QUESTION: Right. I just asked – I think the President said you couldn’t do it without a basis for an extension, along the lines of you need a reason for it.

MS. PSAKI: Sure.

QUESTION: But that seems to me that the March is a fixed deadline; there can’t be an extension since the framework is supposed to be the basis, right? You can’t have a basis of a basis, right?

MS. PSAKI: Well, there’s no – but the JPOA is technically extended through the end of June.

QUESTION: Right.

MS. PSAKI: That doesn’t change the fact that the Secretary and many other senior officials have been very vocal about our goal of achieving a political framework by the end of March, because we need the time to go through the annexes and the very difficult technical details.

QUESTION: So that – so what you just said seems to imply to me that that’s not a fixed hard deadline, the end of March, because that’s not actually part of the JPOA extension. Is that right?

MS. PSAKI: No. What I was conveying is --

QUESTION: It’s a goal, but --

MS. PSAKI: Yes. It is a goal, it remains a goal. But – and the Secretary has been very vocal about that. So I don’t – we’ve never called it a deadline; we’ve called it a goal of when we want to achieve the political framework.

QUESTION: Okay. So if it’s March 31st – sorry to beat on this point -- If it’s March 31st and you still think there’s scope to reach a deal by the end of June but you don’t have all of the details of your framework or basis or principles agreed upon, that doesn’t mean the talks are over. You can go into April to get a framework.
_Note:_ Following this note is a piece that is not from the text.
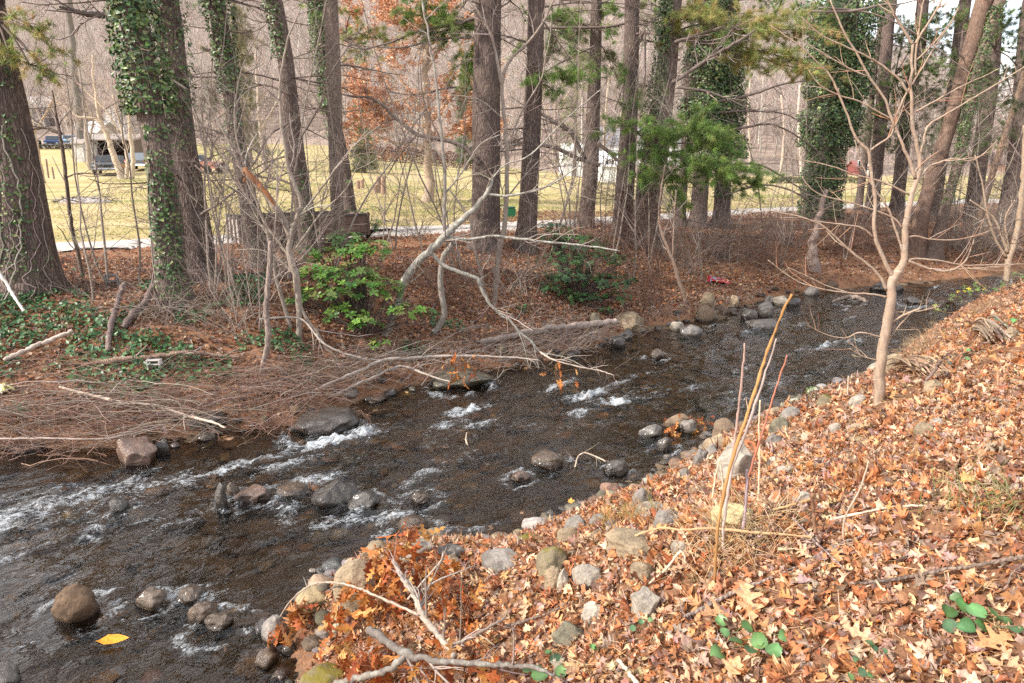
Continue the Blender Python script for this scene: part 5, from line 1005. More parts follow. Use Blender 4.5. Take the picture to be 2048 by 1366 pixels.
stick('thin pale twig arching left over the water from the leaf sprays', [(838, 1232, 6, .32), (790, 1210, 6, .36), (745, 1190, 5, .4), (705, 1174, 5, .42), (660, 1166, 4, .42), (620, 1172, 3.5, .4), (585, 1200, 3, .36), (560, 1235, 2.5, .3)], (.33, .26, .21), 604, 'smooth_bark', lv=[(5, (.1, .25), (30, 60), .5, .1, .15, .2)])
stick('thin twig rising right out of the leaf sprays', [(815, 1200, 4, .3), (850, 1160, 4, .33), (880, 1125, 3, .36), (886, 1106, 2, .4)], (.4, .33, .27), 605, 'smooth_bark')
stick('grey twig looping right across the leaves above the sawn branch', [(905, 1292, 7, .2), (940, 1278, 7, .2), (980, 1255, 6, .2), (1010, 1238, 5, .16)], BST, 606, 'smooth_bark', lv=LVS[:1])
stick('thin twig slanting right from the pale limb', [(840, 1185, 4, .3), (880, 1160, 3.6, .3), (930, 1140, 3, .26), (950, 1132, 2, .2)], GST, 607, 'smooth_bark')
stick('grey twig lying between sawn branch and the olive rock', [(1010, 1256, 6, .08), (1058, 1241, 6, .06), (1090, 1230, 5, .05), (1120, 1217, 4, .04)], BST, 608)
stick('straight grey branch lying along the foreground leaves', [(1368, 1238, 8, .03), (1433, 1204, 8, .03), (1478, 1183, 8, .03), (1536, 1160, 6, .03), (1604, 1129, 5, .02), (1670, 1095, 5, .02), (1727, 1072, 4, .02)], GST, 609)
stick('curved grey brown stick at the lower right, lying on leaves', [(1707, 1169, 5, .02), (1754, 1166, 7, .03), (1822, 1156, 8, .04), (1877, 1144, 8, .05), (1945, 1135, 8, .06), (2013, 1122, 9, .07), (2070, 1114, 9, .08)], BST, 610)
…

MS. PSAKI: I think we’ll have to discuss that and determine at that point in time. We’re not there yet.
Deadlines? Who ever said anything about deadlines? They were just "goals!"

What a great example of "diplomacy in action:"



It would be funny if the end result wouldn't be the US giving Iran all the time in the world to continue to build its nuclear weapons program as well as the ballistic missile capability to deliver those nuclear weapons.